◆ Data segment ◆

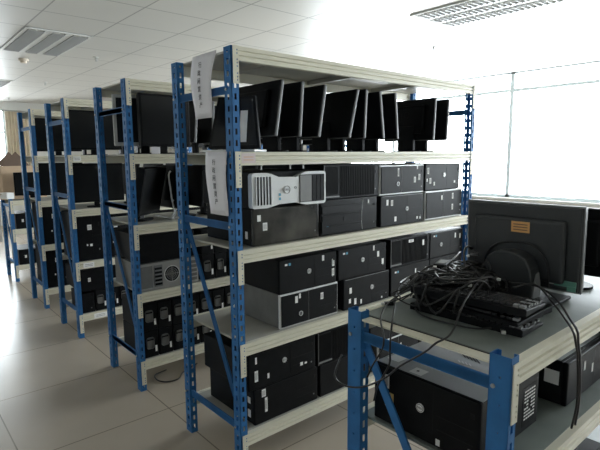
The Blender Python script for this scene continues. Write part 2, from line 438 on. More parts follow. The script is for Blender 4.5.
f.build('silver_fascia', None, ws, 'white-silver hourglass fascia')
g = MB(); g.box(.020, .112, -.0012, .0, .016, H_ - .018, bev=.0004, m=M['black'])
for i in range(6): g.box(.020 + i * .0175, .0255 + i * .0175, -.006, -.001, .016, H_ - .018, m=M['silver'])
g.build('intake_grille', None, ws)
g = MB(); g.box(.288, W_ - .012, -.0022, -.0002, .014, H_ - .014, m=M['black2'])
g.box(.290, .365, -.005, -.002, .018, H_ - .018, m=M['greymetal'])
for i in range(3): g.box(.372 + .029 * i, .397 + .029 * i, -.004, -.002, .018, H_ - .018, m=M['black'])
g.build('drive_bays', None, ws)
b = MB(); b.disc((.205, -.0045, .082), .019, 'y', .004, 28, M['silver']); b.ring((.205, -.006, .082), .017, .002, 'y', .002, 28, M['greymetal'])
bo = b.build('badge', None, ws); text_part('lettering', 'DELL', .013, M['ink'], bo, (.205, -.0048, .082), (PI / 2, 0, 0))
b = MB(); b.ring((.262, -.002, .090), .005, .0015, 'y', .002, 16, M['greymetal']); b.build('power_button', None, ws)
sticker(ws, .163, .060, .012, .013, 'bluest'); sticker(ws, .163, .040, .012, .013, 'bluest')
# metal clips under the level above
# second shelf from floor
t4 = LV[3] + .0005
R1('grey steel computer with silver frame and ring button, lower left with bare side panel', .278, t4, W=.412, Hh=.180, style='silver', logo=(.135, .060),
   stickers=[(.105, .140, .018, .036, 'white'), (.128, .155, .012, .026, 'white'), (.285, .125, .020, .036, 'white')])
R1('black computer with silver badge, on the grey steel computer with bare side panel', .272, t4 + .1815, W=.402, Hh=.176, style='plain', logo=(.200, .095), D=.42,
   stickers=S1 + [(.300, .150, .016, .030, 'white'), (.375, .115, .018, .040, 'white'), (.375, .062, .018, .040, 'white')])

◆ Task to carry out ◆
Give back every line exactly as it stands, pictures excluded.

◆ Correct response ◆
The Blender Python script for this scene continues. Write part 2, from line 438 on. More parts follow. The script is for Blender 4.5.
f.build('silver_fascia', None, ws, 'white-silver hourglass fascia')
g = MB(); g.box(.020, .112, -.0012, .0, .016, H_ - .018, bev=.0004, m=M['black'])
for i in range(6): g.box(.020 + i * .0175, .0255 + i * .0175, -.006, -.001, .016, H_ - .018, m=M['silver'])
g.build('intake_grille', None, ws)
g = MB(); g.box(.288, W_ - .012, -.0022, -.0002, .014, H_ - .014, m=M['black2'])
g.box(.290, .365, -.005, -.002, .018, H_ - .018, m=M['greymetal'])
for i in range(3): g.box(.372 + .029 * i, .397 + .029 * i, -.004, -.002, .018, H_ - .018, m=M['black'])
g.build('drive_bays', None, ws)
b = MB(); b.disc((.205, -.0045, .082), .019, 'y', .004, 28, M['silver']); b.ring((.205, -.006, .082), .017, .002, 'y', .002, 28, M['greymetal'])
bo = b.build('badge', None, ws); text_part('lettering', 'DELL', .013, M['ink'], bo, (.205, -.0048, .082), (PI / 2, 0, 0))
b = MB(); b.ring((.262, -.002, .090), .005, .0015, 'y', .002, 16, M['greymetal']); b.build('power_button', None, ws)
sticker(ws, .163, .060, .012, .013, 'bluest'); sticker(ws, .163, .040, .012, .013, 'bluest')
# metal clips under the level above
# second shelf from floor
t4 = LV[3] + .0005
R1('grey steel computer with silver frame and ring button, lower left with bare side panel', .278, t4, W=.412, Hh=.180, style='silver', logo=(.135, .060),
   stickers=[(.105, .140, .018, .036, 'white'), (.128, .155, .012, .026, 'white'), (.285, .125, .020, .036, 'white')])
R1('black computer with silver badge, on the grey steel computer with bare side panel', .272, t4 + .1815, W=.402, Hh=.176, style='plain', logo=(.200, .095), D=.42,
   stickers=S1 + [(.300, .150, .016, .030, 'white'), (.375, .115, .018, .040, 'white'), (.375, .062, .018, .040, 'white')])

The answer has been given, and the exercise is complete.